(Scene modeling code data)
[Start]

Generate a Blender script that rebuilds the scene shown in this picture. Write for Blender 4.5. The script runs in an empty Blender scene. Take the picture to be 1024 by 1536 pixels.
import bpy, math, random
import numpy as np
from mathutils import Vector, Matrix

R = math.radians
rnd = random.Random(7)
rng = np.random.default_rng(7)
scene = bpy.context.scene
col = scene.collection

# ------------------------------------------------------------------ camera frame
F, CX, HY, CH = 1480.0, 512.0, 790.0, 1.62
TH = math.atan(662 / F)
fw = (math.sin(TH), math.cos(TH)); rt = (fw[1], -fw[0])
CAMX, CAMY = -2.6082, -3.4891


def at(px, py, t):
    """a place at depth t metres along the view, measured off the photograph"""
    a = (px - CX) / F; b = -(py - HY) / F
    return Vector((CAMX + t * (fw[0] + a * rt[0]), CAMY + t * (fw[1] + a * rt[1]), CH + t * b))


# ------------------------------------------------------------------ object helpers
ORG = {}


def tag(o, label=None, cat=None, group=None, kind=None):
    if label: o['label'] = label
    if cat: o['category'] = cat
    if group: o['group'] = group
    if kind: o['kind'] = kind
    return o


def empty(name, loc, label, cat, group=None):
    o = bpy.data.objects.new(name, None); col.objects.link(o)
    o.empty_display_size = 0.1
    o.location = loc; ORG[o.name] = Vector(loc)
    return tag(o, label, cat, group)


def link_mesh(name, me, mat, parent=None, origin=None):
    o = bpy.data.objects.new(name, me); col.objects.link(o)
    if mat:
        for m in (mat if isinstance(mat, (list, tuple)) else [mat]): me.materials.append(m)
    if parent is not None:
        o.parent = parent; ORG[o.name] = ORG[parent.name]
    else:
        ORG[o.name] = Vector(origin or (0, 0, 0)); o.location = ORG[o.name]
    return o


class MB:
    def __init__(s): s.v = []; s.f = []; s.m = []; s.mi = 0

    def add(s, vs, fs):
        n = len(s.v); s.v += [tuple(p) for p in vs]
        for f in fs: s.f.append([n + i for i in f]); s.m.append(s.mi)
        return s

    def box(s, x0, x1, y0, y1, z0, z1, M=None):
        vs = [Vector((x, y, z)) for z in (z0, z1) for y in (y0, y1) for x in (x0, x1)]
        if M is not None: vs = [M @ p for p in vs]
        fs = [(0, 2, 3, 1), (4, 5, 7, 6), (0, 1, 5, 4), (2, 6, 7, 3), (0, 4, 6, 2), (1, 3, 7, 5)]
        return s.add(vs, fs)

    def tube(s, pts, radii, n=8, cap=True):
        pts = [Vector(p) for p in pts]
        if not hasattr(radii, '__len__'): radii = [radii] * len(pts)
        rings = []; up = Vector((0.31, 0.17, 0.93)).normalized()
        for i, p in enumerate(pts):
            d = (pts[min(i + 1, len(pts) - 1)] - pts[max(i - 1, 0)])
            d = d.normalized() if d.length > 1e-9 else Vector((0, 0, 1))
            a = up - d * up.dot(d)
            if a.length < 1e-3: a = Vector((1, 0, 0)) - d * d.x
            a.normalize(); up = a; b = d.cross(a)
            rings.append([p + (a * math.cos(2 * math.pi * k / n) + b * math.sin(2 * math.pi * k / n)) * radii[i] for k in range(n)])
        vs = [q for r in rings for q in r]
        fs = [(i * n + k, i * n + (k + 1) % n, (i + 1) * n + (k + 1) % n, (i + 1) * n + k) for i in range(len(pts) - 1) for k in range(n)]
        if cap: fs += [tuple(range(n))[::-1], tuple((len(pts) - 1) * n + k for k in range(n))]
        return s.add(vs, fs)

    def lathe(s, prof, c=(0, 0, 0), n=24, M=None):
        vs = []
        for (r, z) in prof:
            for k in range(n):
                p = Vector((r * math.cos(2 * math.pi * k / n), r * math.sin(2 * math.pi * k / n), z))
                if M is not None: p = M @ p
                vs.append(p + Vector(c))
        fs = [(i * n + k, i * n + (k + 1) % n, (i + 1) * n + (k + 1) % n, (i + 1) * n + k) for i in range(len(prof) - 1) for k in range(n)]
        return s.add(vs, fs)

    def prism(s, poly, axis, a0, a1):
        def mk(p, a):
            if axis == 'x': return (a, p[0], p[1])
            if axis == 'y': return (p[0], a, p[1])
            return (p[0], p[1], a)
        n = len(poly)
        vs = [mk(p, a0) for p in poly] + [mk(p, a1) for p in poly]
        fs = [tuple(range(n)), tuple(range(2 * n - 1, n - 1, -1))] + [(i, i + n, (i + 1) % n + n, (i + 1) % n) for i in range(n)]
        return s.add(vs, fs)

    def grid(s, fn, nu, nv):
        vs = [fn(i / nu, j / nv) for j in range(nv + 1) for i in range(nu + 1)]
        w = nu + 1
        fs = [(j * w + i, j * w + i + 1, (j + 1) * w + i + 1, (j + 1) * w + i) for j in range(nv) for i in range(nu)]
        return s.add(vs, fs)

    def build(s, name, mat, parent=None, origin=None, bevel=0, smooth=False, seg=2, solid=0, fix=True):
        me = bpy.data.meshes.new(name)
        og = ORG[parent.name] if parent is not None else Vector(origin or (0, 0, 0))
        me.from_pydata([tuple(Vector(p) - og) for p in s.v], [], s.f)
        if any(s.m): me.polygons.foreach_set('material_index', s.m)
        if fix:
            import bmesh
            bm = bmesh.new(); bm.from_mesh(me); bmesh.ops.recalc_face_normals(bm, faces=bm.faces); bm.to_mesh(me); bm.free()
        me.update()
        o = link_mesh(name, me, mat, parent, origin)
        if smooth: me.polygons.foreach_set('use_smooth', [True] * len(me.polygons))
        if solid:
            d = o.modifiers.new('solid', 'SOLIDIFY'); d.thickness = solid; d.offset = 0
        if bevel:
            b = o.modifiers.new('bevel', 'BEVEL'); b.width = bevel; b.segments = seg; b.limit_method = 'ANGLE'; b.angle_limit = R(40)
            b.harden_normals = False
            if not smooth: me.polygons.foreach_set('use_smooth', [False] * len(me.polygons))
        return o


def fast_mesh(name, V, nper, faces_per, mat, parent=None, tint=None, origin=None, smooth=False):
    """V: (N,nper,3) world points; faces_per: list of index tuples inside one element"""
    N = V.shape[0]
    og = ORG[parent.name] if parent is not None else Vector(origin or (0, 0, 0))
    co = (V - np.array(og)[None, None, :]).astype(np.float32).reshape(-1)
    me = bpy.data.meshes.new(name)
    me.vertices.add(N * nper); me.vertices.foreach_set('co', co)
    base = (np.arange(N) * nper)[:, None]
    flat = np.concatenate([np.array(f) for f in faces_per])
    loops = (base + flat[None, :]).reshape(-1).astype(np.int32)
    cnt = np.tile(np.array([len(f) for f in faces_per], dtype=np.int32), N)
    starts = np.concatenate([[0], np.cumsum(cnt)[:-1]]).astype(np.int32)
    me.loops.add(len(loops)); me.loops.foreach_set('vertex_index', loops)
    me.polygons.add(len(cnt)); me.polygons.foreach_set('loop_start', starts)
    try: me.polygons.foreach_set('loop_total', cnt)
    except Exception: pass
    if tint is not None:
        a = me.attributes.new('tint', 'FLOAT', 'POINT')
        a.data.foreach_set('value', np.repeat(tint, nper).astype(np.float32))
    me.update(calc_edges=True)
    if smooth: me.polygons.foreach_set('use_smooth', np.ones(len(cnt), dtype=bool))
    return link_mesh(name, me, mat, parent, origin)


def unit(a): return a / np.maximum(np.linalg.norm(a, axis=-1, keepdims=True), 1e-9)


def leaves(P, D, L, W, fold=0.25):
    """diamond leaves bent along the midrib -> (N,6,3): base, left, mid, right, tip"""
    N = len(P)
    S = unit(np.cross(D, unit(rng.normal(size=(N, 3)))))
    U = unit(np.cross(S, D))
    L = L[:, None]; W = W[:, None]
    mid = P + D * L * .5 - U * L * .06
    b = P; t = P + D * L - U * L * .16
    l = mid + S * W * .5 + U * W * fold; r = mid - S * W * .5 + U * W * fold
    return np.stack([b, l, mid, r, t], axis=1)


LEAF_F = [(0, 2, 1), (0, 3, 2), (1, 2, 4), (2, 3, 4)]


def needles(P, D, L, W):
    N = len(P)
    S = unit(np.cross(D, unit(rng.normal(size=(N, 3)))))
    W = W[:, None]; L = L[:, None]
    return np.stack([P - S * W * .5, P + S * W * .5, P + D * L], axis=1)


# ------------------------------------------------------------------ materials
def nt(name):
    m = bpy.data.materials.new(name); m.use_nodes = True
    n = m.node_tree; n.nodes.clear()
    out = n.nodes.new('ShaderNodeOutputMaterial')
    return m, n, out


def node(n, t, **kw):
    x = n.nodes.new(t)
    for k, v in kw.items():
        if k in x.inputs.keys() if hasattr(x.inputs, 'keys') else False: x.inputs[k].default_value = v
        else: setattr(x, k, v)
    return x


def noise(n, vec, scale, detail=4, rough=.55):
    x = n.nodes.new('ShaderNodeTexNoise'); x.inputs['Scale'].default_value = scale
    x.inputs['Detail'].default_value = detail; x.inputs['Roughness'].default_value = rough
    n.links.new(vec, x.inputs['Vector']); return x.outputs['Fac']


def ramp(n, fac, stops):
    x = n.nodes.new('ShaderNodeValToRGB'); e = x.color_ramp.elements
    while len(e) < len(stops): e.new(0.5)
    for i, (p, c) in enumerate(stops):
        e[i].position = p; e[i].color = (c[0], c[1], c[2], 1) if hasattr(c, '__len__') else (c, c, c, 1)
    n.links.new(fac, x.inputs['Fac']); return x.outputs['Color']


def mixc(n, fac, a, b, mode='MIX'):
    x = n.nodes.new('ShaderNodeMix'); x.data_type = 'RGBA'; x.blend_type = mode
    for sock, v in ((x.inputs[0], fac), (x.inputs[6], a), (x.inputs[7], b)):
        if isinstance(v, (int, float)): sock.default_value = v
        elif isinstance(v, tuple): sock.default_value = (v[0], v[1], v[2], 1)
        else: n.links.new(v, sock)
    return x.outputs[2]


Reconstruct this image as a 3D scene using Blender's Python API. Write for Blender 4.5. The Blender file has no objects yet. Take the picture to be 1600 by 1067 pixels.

[End]

Problem requirements
Quote exactly the first line of the entries and every line after it, stopping with the line that contains "CAMX, CAMY = -2.6082, -3.4891".

Task answer
Generate a Blender script that rebuilds the scene shown in this picture. Write for Blender 4.5. The script runs in an empty Blender scene. Take the picture to be 1024 by 1536 pixels.
import bpy, math, random
import numpy as np
from mathutils import Vector, Matrix

R = math.radians
rnd = random.Random(7)
rng = np.random.default_rng(7)
scene = bpy.context.scene
col = scene.collection

# ------------------------------------------------------------------ camera frame
F, CX, HY, CH = 1480.0, 512.0, 790.0, 1.62
TH = math.atan(662 / F)
fw = (math.sin(TH), math.cos(TH)); rt = (fw[1], -fw[0])
CAMX, CAMY = -2.6082, -3.4891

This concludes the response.